An impressive constellation of literary stars has come to the defence of British author Ian McEwan, who was accused by a writer for The Daily Mail of plagiarizing the memoir of romance novelist Lucilla Andrews, who died in October, in his novel Atonement.

Letters from Margaret Atwood, Kazuo Ishiguro, John Updike, Zadie Smith, Martin Amis, and even the reclusive Thomas Pynchon were published in The Daily Telegraph. “Most of the writers said that they were intimately familiar with what Mr. McEwan had done, having done the same thing themselves,” an article in The New York Times reports. There is a difference between plagiarism and using other works for research and historical information, the writers argue.

If it is sufficient to point to a simultaneity of events to prove plagiarism, then we are all plagiarists, and Shakespeare is in big trouble from Petrarch, and Tolstoy stole the material for ‘War and Peace,’ ” wrote the Australian writer Thomas Keneally, the author of “Schindler’s List.”

McEwan has freely acknowledged using Ms.
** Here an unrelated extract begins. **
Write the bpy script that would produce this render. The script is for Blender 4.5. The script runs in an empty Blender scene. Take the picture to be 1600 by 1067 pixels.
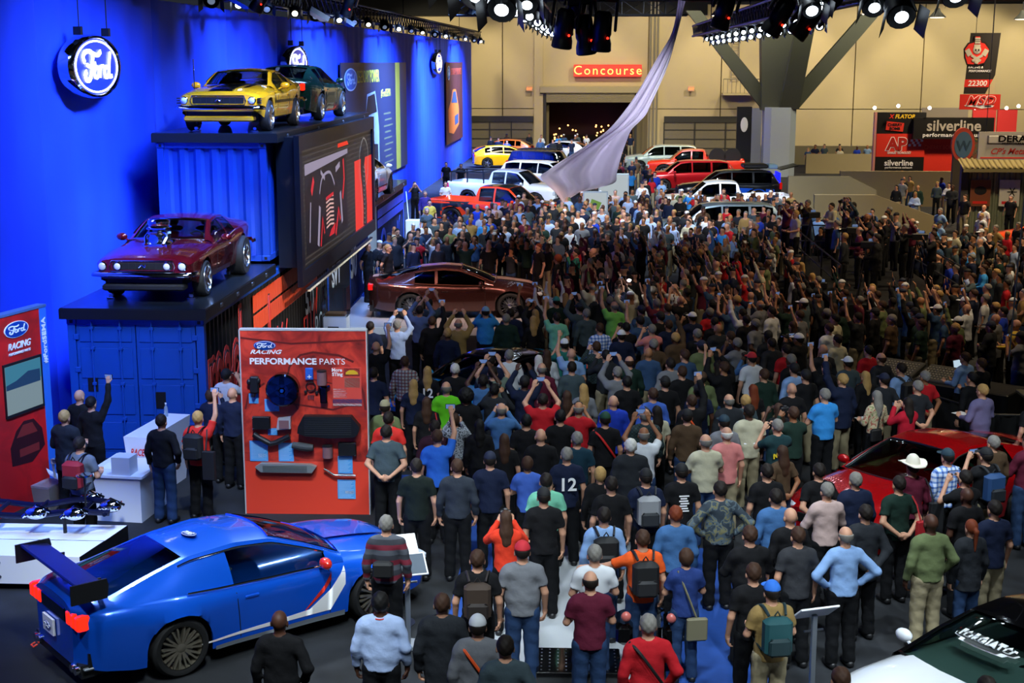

Andrews’s book for its period detail, but has pointed out that he “had gone out of his way to praise her publicly,” The New York Times article said.

He seems to have the support of the London literati. Erica Wagner, literary editor of The Times of London was quoted saying, “I thought, well, we have come to a pretty pass where an author like Ian McEwan has to write on the front page of The Guardian explaining what research is.”